Welcome, hi, good day, hello, what's up?! I'm the Sketchwhale!
I make games, talk about them, draw comics and post sketches.

onsdag den 26. januar 2011

Stop Accepting Ineptitude

It shouldn’t be neccesary to explain this, but bad controls equals bad games. You can’t get to say “despite its’ bad controls, it’s still a very good game.” You can praise other parts, but it’s still broken nonetheless.

But even seasoned game pundits seem to accept touch screen games for being naturally inferior and then simply continue to praise them to the heavens, for just the effort.

I bought N.O.V.A for the iPhone and I tried the demoes of Modern Combat and Modern Combat 2. I even paid for Battlefield 2. There is no reason to try and sugarcoat this. The controls are bad. Unresponsive and not the least bit tactile.

All reviews note this. And praise them nonetheless. “Oh it’s so amazing to see something like this on a cellphone!” they say. No. No it’s not. The iPhone is a technical beast and less than the iPhone is also capable of 3D shooters.

But when the Nintendo DS and Wii had poorly designed games released, the hammer dropped. Why? Because these were stated game systems.

Well guess what? When a game is released for a device, it’s a game system. And a broken game that only costs a dollar is still broken game.

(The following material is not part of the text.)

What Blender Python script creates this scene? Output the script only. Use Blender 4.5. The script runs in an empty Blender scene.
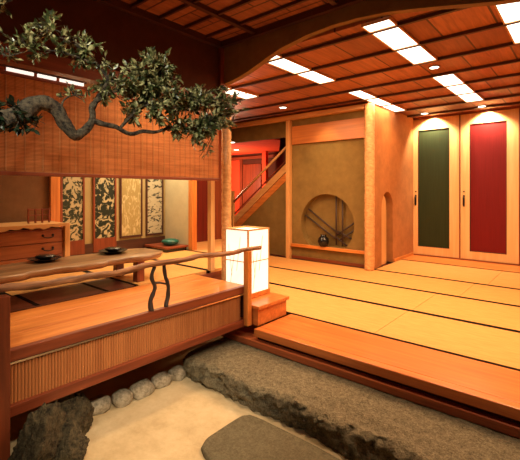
import bpy, bmesh, math, random
from mathutils import Vector, Matrix, noise
random.seed(7)
C = bpy.context.scene
COL = C.collection
PI = math.pi
EYE = 1.53
F = 389.6
TH = math.radians(40.27)
FW = Vector((-math.sin(TH), math.cos(TH), 0)); RT = Vector((math.cos(TH), math.sin(TH), 0))

def at(px, py, d):
    """world point seen at a given place and distance"""
    p = (FW + RT*((px-260)/F))*d
    return Vector((p.x, p.y, EYE-(py-191)/F*d))
def atY(px, py, Y):
    u = (px-260)/F
    return at(px, py, Y/(FW.y+RT.y*u))
def atX(px, py, X):
    u = (px-260)/F
    return at(px, py, X/(FW.x+RT.x*u))

# ------------------------------------------------------------------ materials
def mat(name, col, rough=.6, metal=0, emit=None, estr=0, spec=.5, bump=None):
    m = bpy.data.materials.new(name); m.use_nodes = True
    b = m.node_tree.nodes['Principled BSDF']
    b.inputs['Base Color'].default_value = (*col, 1)
    b.inputs['Roughness'].default_value = rough
    b.inputs['Metallic'].default_value = metal
    b.inputs['Specular IOR Level'].default_value = spec
    if emit:
        b.inputs['Emission Color'].default_value = (*emit, 1)
        b.inputs['Emission Strength'].default_value = estr
    return m
def N(m, t, **kw):
    n = m.node_tree.nodes.new(t)
    for k, v in kw.items(): setattr(n, k, v)
    return n
def L(m, a, b): m.node_tree.links.new(a, b)
def ramp(m, fac, stops):
    r = N(m, 'ShaderNodeValToRGB')
    e = r.color_ramp.elements
    while len(e) < len(stops): e.new(.5)
    for i, (p, c) in enumerate(stops):
        e[i].position = p; e[i].color = (*c, 1)
    L(m, fac, r.inputs[0]); return r.outputs[0]
def coords(m, scale=(1,1,1), rot=(0,0,0)):
    tc = N(m, 'ShaderNodeTexCoord'); mp = N(m, 'ShaderNodeMapping')
    mp.inputs['Scale'].default_value = scale; mp.inputs['Rotation'].default_value = rot
    L(m, tc.outputs['Object'], mp.inputs[0]); return mp.outputs[0]
def ntex(m, vec, scale, detail=4, rough=.6, dist=0):
    n = N(m, 'ShaderNodeTexNoise'); n.inputs['Scale'].default_value = scale
    n.inputs['Detail'].default_value = detail; n.inputs['Roughness'].default_value = rough
    n.inputs['Distortion'].default_value = dist
    L(m, vec, n.inputs['Vector']); return n.outputs['Fac']
def bump(m, h, strength=.3, dist=.01):
    b = N(m, 'ShaderNodeBump'); b.inputs['Strength'].default_value = strength
    b.inputs['Distance'].default_value = dist
    L(m, h, b.inputs['Height']); L(m, b.outputs[0], m.node_tree.nodes['Principled BSDF'].inputs['Normal'])
def base(m, out): L(m, out, m.node_tree.nodes['Principled BSDF'].inputs['Base Color'])

def wood(name, c1, c2, axis='x', rough=.4, sc=1.0, spec=.5):
    m = mat(name, c1, rough, spec=spec)
    s = {'x': (1.2, 22, 22), 'y': (22, 1.2, 22), 'z': (22, 22, 1.2)}[axis]
    v = coords(m, tuple(a*sc for a in s))
    f = ntex(m, v, 1.0, 6, .62, .6)
    base(m, ramp(m, f, [(.28, c2), (.5, tuple((a+b)/2 for a, b in zip(c1, c2))), (.68, c1)]))
    bump(m, f, .12, .004)
    return m
def plaster(name, c, var=.18, rough=.9):
    m = mat(name, c, rough, spec=.15)
    f = ntex(m, coords(m), 5, 7, .7)
    base(m, ramp(m, f, [(.3, tuple(a*(1-var) for a in c)), (.7, tuple(min(1, a*(1+var)) for a in c))]))
    bump(m, ntex(m, coords(m), 90, 3, .6), .25, .003)
    return m

OR1, OR2 = (.80, .30, .07), (.52, .15, .03)
W = {a: wood('orange_wood_'+a, OR1, OR2, a, .32) for a in 'xyz'}
WL = {a: wood('pale_wood_'+a, (.80, .47, .19), (.62, .30, .10), a, .42) for a in 'xyz'}
WR = {a: wood('red_brown_wood_'+a, (.30, .066, .023), (.13, .026, .011), a, .38) for a in 'xyz'}
WD = {a: wood('dark_wood_'+a, (.085, .025, .012), (.04, .012, .007), a, .5) for a in 'xyz'}
M_log = wood('knobbled_log', (.86, .50, .22), (.52, .22, .07), 'z', .45, .6)
for nd in M_log.node_tree.nodes:
    if nd.type == 'MAPPING': nd.inputs['Scale'].default_value = (18, 18, 30)
M_rail = wood('rail_log', (.50, .21, .085), (.07, .025, .012), 'y', .5, 2.6)
M_ochre = plaster('ochre_plaster', (.24, .155, .05))
M_ochre2 = plaster('orange_plaster', (.46, .19, .065))
M_brown = plaster('brown_plaster', (.085, .028, .016))
M_archp = plaster('arch_plaster', (.26, .155, .06))
M_pale = plaster('pale_plaster', (.62, .54, .33), .08)
M_olive = plaster('olive_plaster', (.42, .33, .15), .1)
M_red = plaster('red_plaster', (.80, .085, .03), .06)
M_dred = wood('dark_red_lacquer', (.16, .014, .01), (.09, .008, .006), 'z', .35)
M_black = mat('black_lacquer', (.012, .011, .011), .25)
M_blackcloth = mat('black_border_cloth', (.006, .004, .003), .9, spec=.1)
M_iron = mat('dark_iron', (.03, .02, .018), .45, .6)
M_steel = mat('bright_metal', (.75, .72, .68), .25, 1)
M_bark = mat('bark', (.10, .075, .05), .9)
f = ntex(M_bark, coords(M_bark, (1, 1, 1)), 45, 6, .7)
base(M_bark, ramp(M_bark, f, [(.40, (.012, .008, .006)), (.72, (.20, .15, .09))])); bump(M_bark, f, .8, .01)
M_branch = mat('twisted_branch', (.05, .028, .02), .6)

def stone(name, c1, c2, scale=14, bs=.7, rough=.9):
    m = mat(name, c1, rough, spec=.25)
    v = coords(m)
    f = ntex(m, v, scale, 8, .72)
    g = ntex(m, v, scale*3.2, 4, .75)
    mx = N(m, 'ShaderNodeMath', operation='ADD'); L(m, f, mx.inputs[0]); 
    ms = N(m, 'ShaderNodeMath', operation='MULTIPLY'); L(m, g, ms.inputs[0]); ms.inputs[1].default_value = 1.0; L(m, ms.outputs[0], mx.inputs[1])
    mq = N(m, 'ShaderNodeMath', operation='MULTIPLY'); L(m, mx.outputs[0], mq.inputs[0]); mq.inputs[1].default_value = .5
    base(m, ramp(m, mq.outputs[0], [(.38, c2), (.5, tuple((a+b)/2 for a, b in zip(c1, c2))), (.62, c1)]))
    bump(m, mx.outputs[0], bs, .02)
    return m
M_slab = stone('granite_slab', (.38, .32, .205), (.10, .08, .05), 34, .9)
M_step = stone('stepping_stone', (.17, .145, .09), (.085, .07, .042), 30, .35)
M_rock = stone('craggy_rock', (.14, .11, .062), (.012, .010, .008), 16, 1.0)
M_cob = stone('cobble', (.62, .55, .43), (.17, .14, .10), 14, .6)
M_sand = mat('sandy_earth', (.6, .45, .24), .95, spec=.1)
f = ntex(M_sand, coords(M_sand), 3.5, 9, .72)
base(M_sand, ramp(M_sand, f, [(.3, (.44, .33, .19)), (.5, (.58, .45, .27)), (.7, (.68, .55, .35))]))
bump(M_sand, ntex(M_sand, coords(M_sand), 25, 8, .75), .5, .012)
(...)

Two days ago, Dead Space was released for the iOS devices. Unanimously, the controls are criticized. Well obviously. It’s the same controls as Battlefield 2 featured. But the overall game is still praised. At least it tried.

It’s not about criticizing just to be critical. It’s about demanding developers to do the effort that is required of them. I know it can be hard to put words to game design. We aren’t as trained in enunciation what, how and why a game works, as we are when it comes to films. But never before have games been as big a part of our lives.

We owe it to ourselves to understand when we aren’t being respected by the designers, whose creations we invest our time in.